Properties of the Konishi multiplet in N=4 SYM theory

TL;DR

This paper investigates the N=4 SYM Konishi multiplet, constructing its full structure including the Konishi anomaly, and analyzes perturbative and non-perturbative properties through explicit correlation functions involving the Konishi scalar K1 and protected Q_{20'} operators. By renormalizing K1 and computing two-, three-, and four-point functions to O(g^2) (and leveraging known O(g^4) results), the authors extract anomalous dimensions via OPE-based constraints and reveal a protected 20' scalar with vanishing anomalous dimension up to O(g^4) and non-perturbatively. They also show instanton contributions to these correlators vanish, implying absence of non-perturbative corrections to the Konishi anomalous dimension in the studied sectors and highlighting intriguing non-renormalization features consistent with AdS/CFT expectations.

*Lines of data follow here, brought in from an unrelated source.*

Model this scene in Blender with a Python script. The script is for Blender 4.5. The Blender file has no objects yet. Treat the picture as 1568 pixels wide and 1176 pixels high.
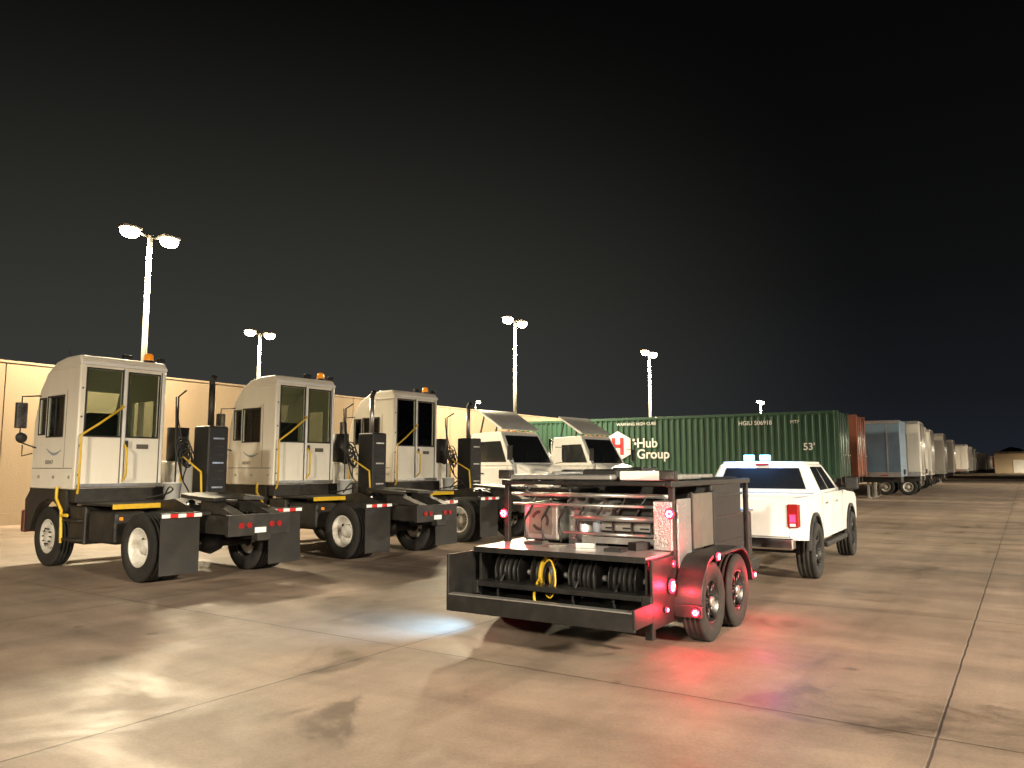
import bpy, math, random
from mathutils import Vector, Matrix
random.seed(4)
S = bpy.context.scene
COL = S.collection

# ------------------------------------------------------------------ materials
def N(nt, t, **k):
    n = nt.nodes.new(t)
    for a, b in k.items():
        setattr(n, a, b)
    return n

def mat(name, col, rough=0.5, metal=0.0, dirt=0.25, scale=3.0, bump=0.0, spec=0.5, dirtcol=None, bscale=40, streak=False):
    m = bpy.data.materials.new(name); m.use_nodes = True
    nt = m.node_tree; p = nt.nodes['Principled BSDF']
    tc = N(nt, 'ShaderNodeTexCoord')
    n = N(nt, 'ShaderNodeTexNoise'); n.inputs['Scale'].default_value = scale; n.inputs['Detail'].default_value = 7
    n.inputs['Roughness'].default_value = 0.65
    if streak:
        mp = N(nt, 'ShaderNodeMapping'); mp.inputs['Scale'].default_value = (1, 1, .12)
        nt.links.new(tc.outputs['Object'], mp.inputs[0]); nt.links.new(mp.outputs[0], n.inputs['Vector'])
    else:
        nt.links.new(tc.outputs['Object'], n.inputs['Vector'])
    mr = N(nt, 'ShaderNodeMapRange'); mr.inputs[1].default_value = 0.42; mr.inputs[2].default_value = 0.72
    mr.inputs[3].default_value = 0; mr.inputs[4].default_value = dirt
    nt.links.new(n.outputs[0], mr.inputs[0])
    mx = N(nt, 'ShaderNodeMix', data_type='RGBA')
    dc = dirtcol or tuple(c * 0.35 + 0.01 for c in col)
    mx.inputs[6].default_value = (*col, 1); mx.inputs[7].default_value = (*dc, 1)
    nt.links.new(mr.outputs[0], mx.inputs[0]); nt.links.new(mx.outputs[2], p.inputs['Base Color'])
    p.inputs['Roughness'].default_value = rough; p.inputs['Metallic'].default_value = metal
    p.inputs['Specular IOR Level'].default_value = spec
    ra = N(nt, 'ShaderNodeMath', operation='MULTIPLY_ADD'); ra.inputs[1].default_value = 0.25; ra.inputs[2].default_value = max(0.02, rough - 0.1)
    nt.links.new(n.outputs[0], ra.inputs[0]); nt.links.new(ra.outputs[0], p.inputs['Roughness'])
    if bump:
        n2 = N(nt, 'ShaderNodeTexNoise'); n2.inputs['Scale'].default_value = bscale; n2.inputs['Detail'].default_value = 4
        nt.links.new(tc.outputs['Object'], n2.inputs['Vector'])
        b = N(nt, 'ShaderNodeBump'); b.inputs['Strength'].default_value = bump; b.inputs['Distance'].default_value = 0.02
        nt.links.new(n2.outputs[0], b.inputs['Height']); nt.links.new(b.outputs[0], p.inputs['Normal'])
    return m

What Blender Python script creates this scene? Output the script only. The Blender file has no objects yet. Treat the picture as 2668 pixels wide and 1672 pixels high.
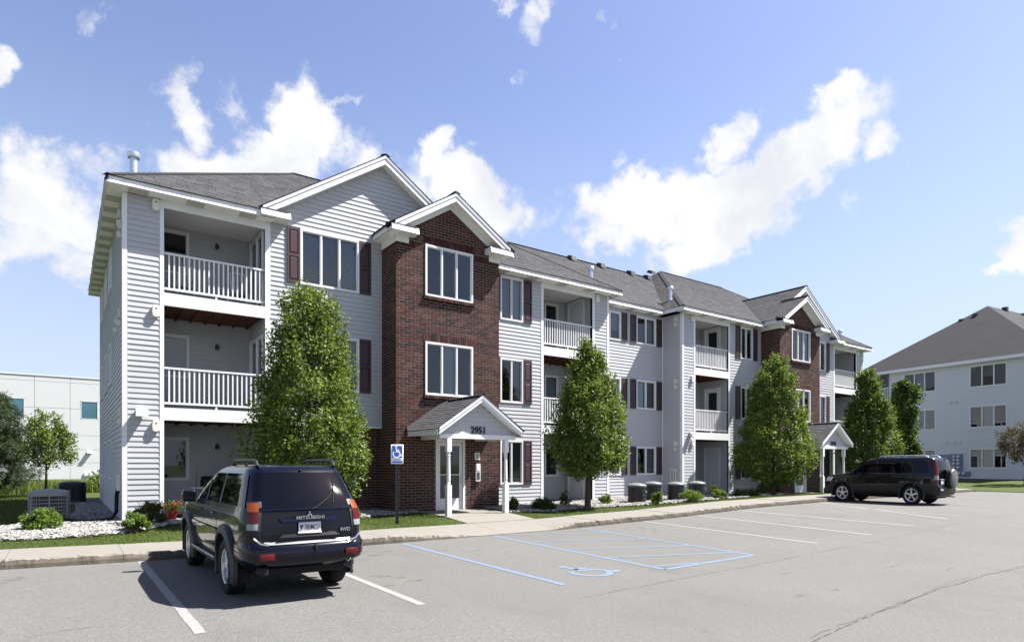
import bpy, bmesh, math, random
import numpy as np
from mathutils import Vector, Matrix, Euler

R = math.radians
random.seed(7)
rng = np.random.default_rng(11)
sc = bpy.context.scene
COL = sc.collection

# ------------------------------------------------------------------ camera, sky, sun, exposure
EYE = Vector((0.0, 0.0, 1.65))
HEAD = R(54.3)                                   # heading measured from the facade direction (+X)
VX, VY = math.cos(HEAD), math.sin(HEAD)
FPX = 1626.0                                     # focal length in pixels of a 2668 px wide frame
cam_d = bpy.data.cameras.new('camera')
cam_d.sensor_width = 36.0
cam_d.lens = 36.0 * FPX / 2668.0
cam_d.shift_y = 372.0 / 2668.0
cam_d.clip_start = 0.1
cam_d.clip_end = 3000.0
cam = bpy.data.objects.new('camera', cam_d)
COL.objects.link(cam)
cam.location = EYE
cam.rotation_euler = (R(90), 0, HEAD - R(90))
sc.camera = cam

SUN = Vector((2.5, -1.08, 3.95)).normalized()
sun_d = bpy.data.lights.new('sun', 'SUN')
sun_d.energy = 5.0
sun_d.angle = R(0.53)
sun_d.color = (1.0, 0.955, 0.89)
sun = bpy.data.objects.new('sun', sun_d)
COL.objects.link(sun)
sun.location = (30, -20, 60)
sun.rotation_euler = SUN.to_track_quat('Z', 'Y').to_euler()

sc.view_settings.view_transform = 'Standard'
sc.view_settings.look = 'None'
sc.view_settings.exposure = 1.8
sc.view_settings.gamma = 1.0
sc.view_settings.use_curve_mapping = False

world = bpy.data.worlds.new('World')
sc.world = world
world.use_nodes = True
nt = world.node_tree
nt.nodes.clear()


def nd(tree, typ, **kw):
    n = tree.nodes.new(typ)
    for k, v in kw.items():
        if k == 'ins':
            for i, val in v.items():
                n.inputs[i].default_value = val
        else:
            setattr(n, k, v)
    return n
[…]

The work provides bounds on operator dimensions in the 20' and singlet sectors and discusses implications for symmetry structures like the U_B(1) bonus symmetry and SL(2,Z) duality. Overall, it reinforces the nuanced interplay between conformal invariance, operator mixing, and non-perturbative effects in N=4 SYM and its holographic duals.

Abstract

We study perturbative and non-perturbative properties of the Konishi multiplet in N=4 SYM theory in D=4 dimensions. We compute two-, three- and four-point Green functions with single and multiple insertions of the lowest component of the multiplet, and of the lowest component of the supercurrent multiplet. These computations require a proper definition of the renormalized operator and lead to an independent derivation of its anomalous dimension. The O(g^2) value found in this way is in agreement with previous results. We also find that instanton contributions to the above correlators vanish. From our results we are able to identify some of the lowest dimensional gauge-invariant composite operators contributing to the OPE of the correlation functions we have computed. We thus confirm the existence of an operator belonging to the representation 20', which has vanishing anomalous dimension at order g^2 and g^4 in perturbation theory as well as at the non-perturbative level, despite the fact that it does not obey any of the known shortening conditions.